Attempting the reverse of subsidizing $20 for each employee doesn't mean you'll end up with a high-margin business.

We can generalize the free food case study to other "Google perks/methodologies/culture" to see if we really have the direction of cause & effect correct.

[1] http://www.businessinsider.com/2008/4/googles-ginormous-food...

[2] 60 Minutes story (2002): https://www.youtube.com/watch?v=lvsIcwHavOs

2 comments

So I understand what you're saying here, and it makes sense. At the same time, I see career section after career section offering the same kind of perks with much smaller companies. Maybe it's not 3 meals of gourmet food, but free catered lunches, great 401k matching, unlimited vacation, great health and dental benefits. I'm not saying the perks are matched tit-for-tat, but I still stand by my statement that you don't have to be a multi-billion dollar company to afford those perks.

Likewise, Walmart can offer those types of perks. Just not to people working on the floor or in distribution centers.

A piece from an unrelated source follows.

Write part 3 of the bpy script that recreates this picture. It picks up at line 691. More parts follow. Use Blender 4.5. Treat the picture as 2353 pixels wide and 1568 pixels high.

Thanks for your original reply :)

> I see career section after career section offering the same kind of perks with much smaller companies. [...] you don't have to be a multi-billion dollar company to afford those perks.

Many of these smaller companies are VC-funded startups that have zero revenue and are burning VC money to provide these perks.

These are by no means the norm outside of Silicon Valley VC funded companies where they have become table stakes. Good health and dental in many cases but not the rest. And unlimited vacation, where offered is, even ignoring the more cynical interpretations mostly about eliminating liabilities especially under California law.
I'm guessing you're mostly looking at career sections for technology companies. In general, tech companies have quite high revenue per employee.

You're probably also looking at startups, which don't yet have material revenue but plan to reach margins closer to Google's than Walmart's.

It's not fair to count retail or warehouse employees. Walmart would only need to offer those perks to its corporate employees.